Eventually, Doris Edelman enrolled in Kansas City University and earned degrees in Spanish and economics in 1947. Her husband, William, earned a psychology degree from the university in 1954 while supporting the family as a practicing physician.

“My mother was a very bright woman,” Edelman says. “After she graduated KCU, she translated overseas cables for Butler Manufacturing. She became the first woman vice president and partner at B. C. Christopher & Co., a securities and brokerage firm. She loved going to work and being a part of that business.”

In addition to work, education was very important to Doris.

“I wanted to be a filmmaker,” Edelman says. “She did not think that was very serious.

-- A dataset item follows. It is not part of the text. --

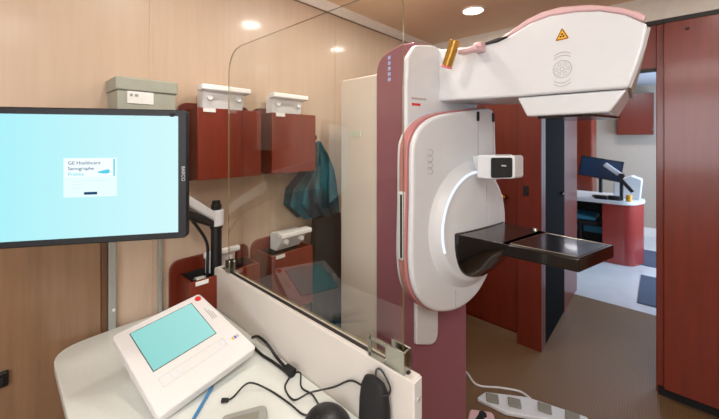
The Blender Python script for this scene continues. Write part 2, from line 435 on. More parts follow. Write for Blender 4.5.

She said, ‘Mark, you can always be a filmmaker if you go to law school, but you can’t be a lawyer if you go to film school.’

I forgot to say ‘I don’t want to be a lawyer.’ So I ended up in law school at UMKC, which turned out to be a great foundation for my career.”

Edelman’s connection to the university began years before law school.

“My parents took advantage of all the things an urban campus like UMKC can provide to the city,” he says. “My love of the theater grew from my experiences of going to the Missouri Rep while in high school.”

“When my brothers and I began to think about what we could do to honor her memory, we decided that a scholarship that would enable refugees like my mother to have an education was the best thing to do.”- Mark Edelman

Edelman founded the Theater League, Inc., a not-for-profit performing arts organization that presented the best of Broadway to Kansas City audiences for 42 years. He built the Quality Hill Playhouse and produces 12th Street Jump, a syndicated public radio show hosted on KCUR-FM 89.3, another UMKC institution.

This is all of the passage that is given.